What to work on:
Show, in full, each line of the data that contains "picture".

---------- Collected material

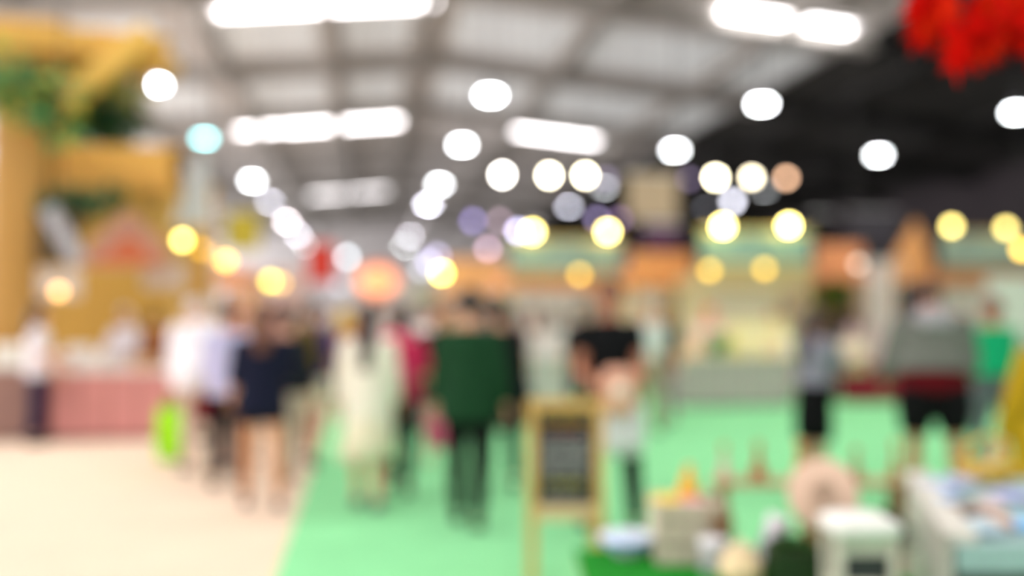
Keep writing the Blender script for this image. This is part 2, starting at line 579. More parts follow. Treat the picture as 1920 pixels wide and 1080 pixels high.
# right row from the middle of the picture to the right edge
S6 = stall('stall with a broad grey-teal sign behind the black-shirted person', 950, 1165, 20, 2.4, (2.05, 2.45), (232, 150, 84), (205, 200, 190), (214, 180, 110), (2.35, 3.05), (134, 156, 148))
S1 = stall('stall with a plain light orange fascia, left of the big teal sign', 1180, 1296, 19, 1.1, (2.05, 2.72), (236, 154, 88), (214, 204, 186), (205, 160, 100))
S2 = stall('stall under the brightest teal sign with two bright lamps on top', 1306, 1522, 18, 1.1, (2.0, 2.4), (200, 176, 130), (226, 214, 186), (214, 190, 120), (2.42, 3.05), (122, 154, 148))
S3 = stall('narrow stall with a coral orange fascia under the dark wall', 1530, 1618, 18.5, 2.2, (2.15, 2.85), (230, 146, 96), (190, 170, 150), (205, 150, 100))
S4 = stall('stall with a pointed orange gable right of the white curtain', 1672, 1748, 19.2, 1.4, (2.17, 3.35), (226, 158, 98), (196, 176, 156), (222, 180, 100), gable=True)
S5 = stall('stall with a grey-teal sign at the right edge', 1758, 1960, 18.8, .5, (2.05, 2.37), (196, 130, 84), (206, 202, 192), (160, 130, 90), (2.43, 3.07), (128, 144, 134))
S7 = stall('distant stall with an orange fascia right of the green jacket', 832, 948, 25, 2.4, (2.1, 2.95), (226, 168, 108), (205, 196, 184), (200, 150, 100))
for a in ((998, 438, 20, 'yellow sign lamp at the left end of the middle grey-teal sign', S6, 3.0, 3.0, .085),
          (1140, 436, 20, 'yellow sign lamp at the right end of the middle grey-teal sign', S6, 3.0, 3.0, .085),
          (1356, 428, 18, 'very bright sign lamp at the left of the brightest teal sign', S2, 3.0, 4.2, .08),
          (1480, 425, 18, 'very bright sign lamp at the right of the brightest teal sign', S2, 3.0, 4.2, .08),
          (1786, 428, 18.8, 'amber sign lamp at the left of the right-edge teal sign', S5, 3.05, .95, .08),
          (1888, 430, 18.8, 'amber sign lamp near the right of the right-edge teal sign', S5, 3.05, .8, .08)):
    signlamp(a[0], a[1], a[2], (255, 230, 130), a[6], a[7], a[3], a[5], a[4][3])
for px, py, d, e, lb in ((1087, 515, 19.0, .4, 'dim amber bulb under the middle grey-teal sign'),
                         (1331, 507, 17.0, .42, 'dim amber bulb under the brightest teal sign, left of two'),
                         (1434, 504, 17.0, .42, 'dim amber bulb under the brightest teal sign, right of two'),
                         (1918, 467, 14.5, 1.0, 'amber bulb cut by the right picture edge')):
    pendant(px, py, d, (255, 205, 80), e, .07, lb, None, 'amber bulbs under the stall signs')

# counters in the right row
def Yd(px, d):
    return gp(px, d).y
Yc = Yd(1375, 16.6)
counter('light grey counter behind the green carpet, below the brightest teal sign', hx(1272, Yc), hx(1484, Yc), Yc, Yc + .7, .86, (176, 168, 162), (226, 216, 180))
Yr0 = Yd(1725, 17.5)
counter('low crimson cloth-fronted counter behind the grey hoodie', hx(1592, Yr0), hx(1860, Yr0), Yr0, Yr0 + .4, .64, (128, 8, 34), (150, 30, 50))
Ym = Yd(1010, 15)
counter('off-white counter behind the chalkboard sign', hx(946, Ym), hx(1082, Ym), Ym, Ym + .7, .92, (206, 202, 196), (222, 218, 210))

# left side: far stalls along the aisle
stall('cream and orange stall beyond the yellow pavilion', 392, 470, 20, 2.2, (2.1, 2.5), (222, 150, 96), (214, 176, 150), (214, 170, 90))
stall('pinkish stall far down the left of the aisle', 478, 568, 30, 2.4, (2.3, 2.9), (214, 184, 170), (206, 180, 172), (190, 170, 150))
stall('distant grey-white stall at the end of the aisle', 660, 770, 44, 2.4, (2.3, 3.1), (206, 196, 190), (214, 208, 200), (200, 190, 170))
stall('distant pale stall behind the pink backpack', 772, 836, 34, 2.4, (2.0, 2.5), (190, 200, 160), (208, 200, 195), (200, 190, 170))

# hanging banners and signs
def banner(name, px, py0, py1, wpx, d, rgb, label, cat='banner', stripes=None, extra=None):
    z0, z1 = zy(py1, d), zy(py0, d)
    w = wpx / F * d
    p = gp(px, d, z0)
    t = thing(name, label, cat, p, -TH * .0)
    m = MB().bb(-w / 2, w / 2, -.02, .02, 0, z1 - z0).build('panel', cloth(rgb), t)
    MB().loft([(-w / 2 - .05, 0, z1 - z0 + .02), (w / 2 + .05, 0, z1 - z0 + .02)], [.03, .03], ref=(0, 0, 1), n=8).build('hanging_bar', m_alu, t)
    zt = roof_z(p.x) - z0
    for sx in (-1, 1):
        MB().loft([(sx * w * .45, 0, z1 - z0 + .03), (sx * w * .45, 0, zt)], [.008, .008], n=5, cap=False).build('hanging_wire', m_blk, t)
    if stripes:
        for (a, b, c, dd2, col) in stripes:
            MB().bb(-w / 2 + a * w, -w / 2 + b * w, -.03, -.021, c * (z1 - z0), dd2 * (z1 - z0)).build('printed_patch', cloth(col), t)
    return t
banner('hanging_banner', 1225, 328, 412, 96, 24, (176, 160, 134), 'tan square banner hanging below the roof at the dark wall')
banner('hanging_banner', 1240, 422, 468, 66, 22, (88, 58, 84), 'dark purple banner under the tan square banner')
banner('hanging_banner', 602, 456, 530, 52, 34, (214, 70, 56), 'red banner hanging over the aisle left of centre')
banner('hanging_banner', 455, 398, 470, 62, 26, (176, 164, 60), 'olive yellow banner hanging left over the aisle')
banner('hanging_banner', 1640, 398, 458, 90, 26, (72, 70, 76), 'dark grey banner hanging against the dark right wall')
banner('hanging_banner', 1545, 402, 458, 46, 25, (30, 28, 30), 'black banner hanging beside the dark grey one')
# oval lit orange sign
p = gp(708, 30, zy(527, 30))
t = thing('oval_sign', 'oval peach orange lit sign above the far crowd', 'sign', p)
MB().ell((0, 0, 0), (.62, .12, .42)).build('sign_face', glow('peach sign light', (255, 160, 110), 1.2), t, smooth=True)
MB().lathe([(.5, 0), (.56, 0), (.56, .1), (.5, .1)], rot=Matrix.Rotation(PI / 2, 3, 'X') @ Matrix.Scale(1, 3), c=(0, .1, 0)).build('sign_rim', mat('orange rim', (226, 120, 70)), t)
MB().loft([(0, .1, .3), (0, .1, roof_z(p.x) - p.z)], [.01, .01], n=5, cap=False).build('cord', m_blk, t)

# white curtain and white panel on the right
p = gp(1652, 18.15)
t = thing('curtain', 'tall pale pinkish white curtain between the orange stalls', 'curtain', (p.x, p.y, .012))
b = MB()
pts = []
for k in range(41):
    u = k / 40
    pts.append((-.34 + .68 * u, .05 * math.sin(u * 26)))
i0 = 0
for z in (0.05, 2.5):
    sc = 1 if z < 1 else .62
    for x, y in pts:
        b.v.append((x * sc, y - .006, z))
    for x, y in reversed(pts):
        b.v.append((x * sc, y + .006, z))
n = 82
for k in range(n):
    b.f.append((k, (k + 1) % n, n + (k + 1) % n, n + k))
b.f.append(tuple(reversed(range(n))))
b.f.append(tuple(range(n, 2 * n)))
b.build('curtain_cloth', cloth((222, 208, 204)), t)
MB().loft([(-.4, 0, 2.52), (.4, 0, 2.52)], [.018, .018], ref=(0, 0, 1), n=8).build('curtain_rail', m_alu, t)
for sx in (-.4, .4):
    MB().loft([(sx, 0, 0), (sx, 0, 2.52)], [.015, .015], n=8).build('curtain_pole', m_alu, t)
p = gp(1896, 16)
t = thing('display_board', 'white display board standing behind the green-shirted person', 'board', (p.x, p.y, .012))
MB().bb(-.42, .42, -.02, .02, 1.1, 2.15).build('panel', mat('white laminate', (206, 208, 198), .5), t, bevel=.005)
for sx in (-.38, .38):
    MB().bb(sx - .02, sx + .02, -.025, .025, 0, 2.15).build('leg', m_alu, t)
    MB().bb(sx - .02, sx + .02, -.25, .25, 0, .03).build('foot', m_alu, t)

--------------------

Response to the exercise:
Keep writing the Blender script for this image. This is part 2, starting at line 579. More parts follow. Treat the picture as 1920 pixels wide and 1080 pixels high.
# right row from the middle of the picture to the right edge
                         (1918, 467, 14.5, 1.0, 'amber bulb cut by the right picture edge')):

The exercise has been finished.